Dann wird auch irgendwann das Blaukehlchen in der "Grünaue" brüten, ein Vogel, der Altwasser und versumpfte Schilf- und Rohrglanzgrasröhrichte liebt - Zielart einer dynamischen Entwicklung, deren Verlauf man unbedingt verfolgen sollte.
Wein und Natur
Auch ein paar Rheinkilometer flussabwärts, in den steilen Hängen oberhalb von Assmannshausen, profitiert die Natur von der Flächenreduzierung im Weinanbau. Ein längst aufgegebener Quarzit-Steinbruch, ein alter Eichen-Niederwald sowie brachliegende, von Trockenmauern durchzogene Weinterrassen prägen das rund sechs Hektar große Gebiet, das der NABU Hessen von einem heimischen Winzer gekauft hat.
Man kann sich dem neuen NABU-Naturparadies vom Assmannshausener Bahnhof aus auf direktem Wege durch die Weinberge in Richtung Frankental nähern. Deutlich interessanter allerdings ist der Weg über das Jagdschloss Niederwald bis zum Niederwalddenkmal, eine Etappe des "Rheinsteiges". Der Aufstieg zum Jagdschloss ist einigermaßen schweißtreibend, als Alternative bietet sich eine Fahrt im Sessellift an. Oben angekommen lässt man den - nur am Wochenende auftretenden - Trubel um Schloss und angrenzenden Wildpark rasch hinter sich und wandert durch knorrigen, von Heidelbeersträuchern durchzogenen Mischwald bis zum Aussichtspunkt "Rittersaal". Dort eröffnet sich eine prächtige Aussicht nicht nur auf das NABU-Schutzgebiet, sondern auf einen der schönsten Mittelrheinabschnitte überhaupt. Nach einer angemessenen Staun- und Schweigeperiode laden schmale Pfade zu - bitte vorsichtig absolvierten! - Entdeckungsreisen ein.
Vielversprechende Perspektiven
Bereits heute finden sich im NABU-Schutzgebiet seltene Arten wie Zippammer, Schlingnatter oder die Blauflügelige Ödlandschrecke. Die offenen, mitunter moosbewachsenen Haldenflächen sollen ebenso wie die alten Weinterrassen und die felsigen Steilwände als Lebensraum wärmeliebender Arten erhalten bleiben. "Auch Uhu oder Wanderfalke werden hier in einigen Jahren brüten", freut sich Hartmut Mai über die vielversprechenden Perspektiven des Naturparadieses.

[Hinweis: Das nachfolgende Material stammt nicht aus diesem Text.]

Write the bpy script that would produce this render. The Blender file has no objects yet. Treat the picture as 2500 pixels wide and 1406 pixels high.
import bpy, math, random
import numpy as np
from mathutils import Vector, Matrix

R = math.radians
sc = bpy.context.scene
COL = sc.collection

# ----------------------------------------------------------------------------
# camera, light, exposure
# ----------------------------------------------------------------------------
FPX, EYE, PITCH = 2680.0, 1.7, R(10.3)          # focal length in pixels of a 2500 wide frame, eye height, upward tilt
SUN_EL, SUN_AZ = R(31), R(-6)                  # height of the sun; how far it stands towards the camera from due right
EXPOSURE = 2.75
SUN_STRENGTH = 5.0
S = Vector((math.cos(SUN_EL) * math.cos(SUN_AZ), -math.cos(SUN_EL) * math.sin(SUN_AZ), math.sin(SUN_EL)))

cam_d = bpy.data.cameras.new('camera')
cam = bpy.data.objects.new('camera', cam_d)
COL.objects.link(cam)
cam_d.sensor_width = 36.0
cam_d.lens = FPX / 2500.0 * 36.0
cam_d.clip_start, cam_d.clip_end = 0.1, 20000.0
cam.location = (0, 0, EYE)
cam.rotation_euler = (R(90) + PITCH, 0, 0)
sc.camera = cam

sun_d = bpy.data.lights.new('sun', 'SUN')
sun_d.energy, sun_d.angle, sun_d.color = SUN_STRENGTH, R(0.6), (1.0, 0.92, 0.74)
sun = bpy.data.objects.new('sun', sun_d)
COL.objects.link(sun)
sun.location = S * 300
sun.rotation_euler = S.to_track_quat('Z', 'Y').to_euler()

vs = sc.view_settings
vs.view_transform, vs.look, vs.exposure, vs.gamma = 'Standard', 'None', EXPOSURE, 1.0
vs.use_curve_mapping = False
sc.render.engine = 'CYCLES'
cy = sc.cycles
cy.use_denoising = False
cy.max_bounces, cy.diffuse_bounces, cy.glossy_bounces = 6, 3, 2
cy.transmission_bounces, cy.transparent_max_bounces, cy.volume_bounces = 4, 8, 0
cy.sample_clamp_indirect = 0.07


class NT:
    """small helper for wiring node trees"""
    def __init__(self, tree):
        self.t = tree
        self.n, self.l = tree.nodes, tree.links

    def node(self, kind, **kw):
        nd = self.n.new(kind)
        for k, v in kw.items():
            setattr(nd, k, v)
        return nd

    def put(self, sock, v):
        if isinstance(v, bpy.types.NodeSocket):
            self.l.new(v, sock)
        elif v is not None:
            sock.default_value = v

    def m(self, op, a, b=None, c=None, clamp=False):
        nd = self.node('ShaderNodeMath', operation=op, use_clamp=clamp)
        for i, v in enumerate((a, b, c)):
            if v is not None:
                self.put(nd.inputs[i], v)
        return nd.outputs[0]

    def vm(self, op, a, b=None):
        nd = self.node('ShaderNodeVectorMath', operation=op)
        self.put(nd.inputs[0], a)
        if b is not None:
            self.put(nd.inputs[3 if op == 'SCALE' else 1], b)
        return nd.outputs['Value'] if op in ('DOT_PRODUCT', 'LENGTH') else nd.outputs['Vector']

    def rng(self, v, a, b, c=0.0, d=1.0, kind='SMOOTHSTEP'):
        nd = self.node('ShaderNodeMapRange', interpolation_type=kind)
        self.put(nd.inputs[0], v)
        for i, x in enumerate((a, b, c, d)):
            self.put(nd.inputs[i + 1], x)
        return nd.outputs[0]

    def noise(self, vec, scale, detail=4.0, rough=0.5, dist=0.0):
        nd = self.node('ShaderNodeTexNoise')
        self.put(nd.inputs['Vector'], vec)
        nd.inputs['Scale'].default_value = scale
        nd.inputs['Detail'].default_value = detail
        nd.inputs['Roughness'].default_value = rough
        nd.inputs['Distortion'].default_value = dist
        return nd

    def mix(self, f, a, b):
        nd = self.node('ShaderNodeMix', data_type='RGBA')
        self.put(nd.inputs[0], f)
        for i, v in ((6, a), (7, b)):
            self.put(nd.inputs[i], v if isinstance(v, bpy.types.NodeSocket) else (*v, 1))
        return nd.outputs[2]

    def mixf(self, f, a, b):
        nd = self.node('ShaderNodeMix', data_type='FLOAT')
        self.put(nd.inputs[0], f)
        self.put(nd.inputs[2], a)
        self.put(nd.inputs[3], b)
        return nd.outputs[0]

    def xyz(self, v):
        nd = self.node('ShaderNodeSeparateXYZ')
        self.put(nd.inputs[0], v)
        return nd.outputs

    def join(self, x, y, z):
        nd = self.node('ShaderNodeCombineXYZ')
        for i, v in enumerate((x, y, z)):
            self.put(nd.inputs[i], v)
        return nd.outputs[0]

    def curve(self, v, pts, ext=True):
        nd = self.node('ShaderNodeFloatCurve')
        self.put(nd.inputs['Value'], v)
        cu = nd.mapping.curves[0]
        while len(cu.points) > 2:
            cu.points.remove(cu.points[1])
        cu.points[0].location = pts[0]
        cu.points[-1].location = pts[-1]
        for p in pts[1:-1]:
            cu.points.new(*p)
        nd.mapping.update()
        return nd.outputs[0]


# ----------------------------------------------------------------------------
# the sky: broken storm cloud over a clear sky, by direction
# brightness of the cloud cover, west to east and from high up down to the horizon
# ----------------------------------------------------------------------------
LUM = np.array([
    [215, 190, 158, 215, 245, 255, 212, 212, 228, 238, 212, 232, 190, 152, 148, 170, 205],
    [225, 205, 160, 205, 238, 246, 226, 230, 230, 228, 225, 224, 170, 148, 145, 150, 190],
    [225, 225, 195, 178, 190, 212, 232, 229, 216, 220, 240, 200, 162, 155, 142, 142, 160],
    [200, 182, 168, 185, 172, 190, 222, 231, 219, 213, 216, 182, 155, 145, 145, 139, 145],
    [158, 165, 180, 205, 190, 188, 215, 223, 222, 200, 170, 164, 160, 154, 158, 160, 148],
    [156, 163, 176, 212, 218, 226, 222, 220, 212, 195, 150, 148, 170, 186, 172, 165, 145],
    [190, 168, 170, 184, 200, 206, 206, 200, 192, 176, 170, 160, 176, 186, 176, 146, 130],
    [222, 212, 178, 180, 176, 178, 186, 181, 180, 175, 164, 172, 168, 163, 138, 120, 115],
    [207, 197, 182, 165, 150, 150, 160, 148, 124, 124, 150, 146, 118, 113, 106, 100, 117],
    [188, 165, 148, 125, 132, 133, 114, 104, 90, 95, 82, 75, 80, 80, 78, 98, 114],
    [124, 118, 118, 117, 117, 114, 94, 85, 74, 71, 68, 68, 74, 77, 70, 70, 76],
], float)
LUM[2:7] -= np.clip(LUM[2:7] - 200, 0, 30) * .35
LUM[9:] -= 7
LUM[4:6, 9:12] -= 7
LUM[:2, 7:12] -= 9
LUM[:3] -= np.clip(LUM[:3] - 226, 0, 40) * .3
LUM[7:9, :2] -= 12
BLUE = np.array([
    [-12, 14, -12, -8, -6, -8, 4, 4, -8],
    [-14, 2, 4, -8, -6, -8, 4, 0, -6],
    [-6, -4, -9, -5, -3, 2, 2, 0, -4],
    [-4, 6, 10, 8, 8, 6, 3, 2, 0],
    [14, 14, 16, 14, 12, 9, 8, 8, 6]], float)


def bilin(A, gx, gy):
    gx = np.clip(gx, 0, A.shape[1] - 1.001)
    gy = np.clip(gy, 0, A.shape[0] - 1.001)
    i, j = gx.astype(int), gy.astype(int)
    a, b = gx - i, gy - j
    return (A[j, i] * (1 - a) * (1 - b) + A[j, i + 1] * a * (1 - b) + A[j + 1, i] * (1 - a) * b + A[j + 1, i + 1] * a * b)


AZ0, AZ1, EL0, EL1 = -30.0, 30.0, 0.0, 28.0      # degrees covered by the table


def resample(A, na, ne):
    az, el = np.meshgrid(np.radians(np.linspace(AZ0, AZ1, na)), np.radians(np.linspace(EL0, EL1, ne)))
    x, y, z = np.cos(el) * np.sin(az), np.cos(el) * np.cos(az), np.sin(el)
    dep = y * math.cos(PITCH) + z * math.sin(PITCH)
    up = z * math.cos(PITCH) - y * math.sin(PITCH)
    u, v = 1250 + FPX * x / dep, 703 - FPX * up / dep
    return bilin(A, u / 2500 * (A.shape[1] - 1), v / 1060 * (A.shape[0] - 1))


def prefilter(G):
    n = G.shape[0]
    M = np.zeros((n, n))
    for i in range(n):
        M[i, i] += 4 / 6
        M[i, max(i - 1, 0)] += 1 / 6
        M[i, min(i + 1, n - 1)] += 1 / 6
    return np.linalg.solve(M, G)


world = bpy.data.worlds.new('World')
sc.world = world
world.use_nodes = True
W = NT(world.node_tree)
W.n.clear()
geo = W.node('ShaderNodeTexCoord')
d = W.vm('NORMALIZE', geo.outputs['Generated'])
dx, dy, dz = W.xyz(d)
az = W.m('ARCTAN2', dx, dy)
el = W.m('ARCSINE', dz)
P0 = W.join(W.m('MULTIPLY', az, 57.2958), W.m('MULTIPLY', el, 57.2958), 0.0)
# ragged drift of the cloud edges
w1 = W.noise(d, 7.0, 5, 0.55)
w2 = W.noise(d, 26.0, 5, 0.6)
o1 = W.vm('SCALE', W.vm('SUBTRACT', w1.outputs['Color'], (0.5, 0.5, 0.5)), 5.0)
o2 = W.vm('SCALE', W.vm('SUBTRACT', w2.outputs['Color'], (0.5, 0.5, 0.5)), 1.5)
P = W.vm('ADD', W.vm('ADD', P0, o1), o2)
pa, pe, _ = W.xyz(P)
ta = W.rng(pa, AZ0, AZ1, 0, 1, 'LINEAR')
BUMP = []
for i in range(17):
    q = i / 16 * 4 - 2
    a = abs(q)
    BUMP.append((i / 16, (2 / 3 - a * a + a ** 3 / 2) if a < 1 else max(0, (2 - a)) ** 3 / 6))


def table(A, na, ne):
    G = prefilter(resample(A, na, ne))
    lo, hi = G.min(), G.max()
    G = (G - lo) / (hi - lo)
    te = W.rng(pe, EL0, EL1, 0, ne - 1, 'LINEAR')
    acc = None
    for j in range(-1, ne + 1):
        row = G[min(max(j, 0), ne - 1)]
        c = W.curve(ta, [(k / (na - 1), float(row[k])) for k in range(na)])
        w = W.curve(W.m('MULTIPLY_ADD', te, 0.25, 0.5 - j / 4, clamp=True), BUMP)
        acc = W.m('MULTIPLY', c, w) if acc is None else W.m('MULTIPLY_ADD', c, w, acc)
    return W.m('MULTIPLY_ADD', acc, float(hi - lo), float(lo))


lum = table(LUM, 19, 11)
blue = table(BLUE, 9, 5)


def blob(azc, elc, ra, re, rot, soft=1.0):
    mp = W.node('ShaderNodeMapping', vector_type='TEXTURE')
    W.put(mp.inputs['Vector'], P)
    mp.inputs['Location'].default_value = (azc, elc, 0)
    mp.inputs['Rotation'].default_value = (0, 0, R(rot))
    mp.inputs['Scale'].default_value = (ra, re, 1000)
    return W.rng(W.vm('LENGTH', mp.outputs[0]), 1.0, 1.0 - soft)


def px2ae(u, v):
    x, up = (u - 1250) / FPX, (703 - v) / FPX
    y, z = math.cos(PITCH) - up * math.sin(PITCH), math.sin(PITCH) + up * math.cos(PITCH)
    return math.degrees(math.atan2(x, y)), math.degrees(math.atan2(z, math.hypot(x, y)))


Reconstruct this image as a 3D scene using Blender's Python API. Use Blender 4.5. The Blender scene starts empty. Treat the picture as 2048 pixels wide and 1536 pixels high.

Die bewaldeten Bereiche des Schutzgebietes will der NABU Hessen sich selbst überlassen, als Keimzelle für die Entwicklung eines kleinen Urwaldes. Die zahlreichen Naturfreunde, die in den kommenden Jahren durch das EU-Vogelschutzgebiet wandern werden, können davon nur profitieren. Auch Matthias Beltz muss das gewusst haben, als er für das "Transitland im Mittelpunkt" ungewohnt milde konstatierte: "Hessen hat schöne Täler und Höhen, Flüsse und Auen". Dem ist nichts mehr hinzuzufügen.
Besonderheiten
- Zippammer, Zaun- und Mauereidechse, Wanderfalke
- herrlicher Blick ins Rheintal vom "Rittersaal" und vom Wanderweg Rheinsteig
- Jagdschloss mit Wildpark
Kontakt
NABU Hessen
Friedenstraße 26
35578 Wetzlar
Tel.: 06441. 679 04 - 0
www.NABU-Hessen.de
So kommt man hin
ÖPNV
Bis Bahnhof Assmannshausen oder Rüdesheim (Rhein)
Grünaue: Am östlichen Ortsausgang von Hattenheim am Campingplatz vorbei (öffentlicher Parkplatz) in Richtung Eltville/Rhein.
Rheinhänge Assmannhausen: Vom Bahnhof Assmannhausen durch die Weinberge über den Bohrenweg in Richtung Frankental. Oder zu Fuß/per Sessellift zum Jagdschloss Niederwald und von dort über den Rheinsteig in Richtung Niederwalddenkmal.